Oops, I just realized that gobear’s pit thread is not a response to this one. It was linked to early in this thread and I assumed, I’m sorry for jumping to conclustions… :rolleyes:
xcheopis
That is truly horrible and I am very sorry. It was (and is) bad enough dealing with the limited cases I have experience with.
Though given these facts, isn’t it important to promote safe sex whenever possible to whoever possible? Isn’t it the caring thing to do?
Whatever…
After reading gobears thread and thinking about this I can understand why tempers have run so high. I still believe that there is stereotyping on both sides of the fence here, and that we (meaning the human race, both gay and straight) has a lot more progress to make on this issue. 
[Johnny Vaughn] Could someone please file this in Irony Corner? [/Johnny Vaughn]
I have lost all respect for you as a poster here. For a community that purports to fight ignorance and be as tolerant towards everyone on the planet as ours does, I’m not sure you even belong here at all any more. I surely will view any future posts of yours with absolute distain.

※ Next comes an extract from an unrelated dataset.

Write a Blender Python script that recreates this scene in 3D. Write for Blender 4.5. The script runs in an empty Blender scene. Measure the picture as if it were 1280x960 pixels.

Not because of your sexual orientation. Because you believe things like this.
For those of us in need of Illumination, would you care to inform us of exactly which ones of us are ** people like you** ?
You, Sir, are a chilling example of the kind of raging hatred that is frightening to bear witness to.
Cartooniverse
’Toon, chill. “People like you” in this context refers to “condescending, patronizing buttinskis who have the arrongance to lecture gay men on a depressing fact of life that no gay man with a brain can ever forget.”
Like Xcheopis said, I’ve lost more people to HIV over the past twenty years than bears thinking about. For some busybody to presume to lecture me on the central threat that hangs over every gay man’s head every day is the epitome of chutzpah.
[hijack]
Hastur-what is this “Gay Mafia” of which you speak? Is it like the regular mafia? Do you like, gather round in pin striped suits and stuff? Do you have a Don, or a Godfather (or would he be a Gayfather? SORRY!! I know, that’s bad!)
So do you like, have hitmen and stuff?
So much to learn…
[/hijack]

(As for the rest of this…I’m not wading through it…my feet hurt…)
Rule #1 of the Gay Mafia is never talk about the Gay Mafia.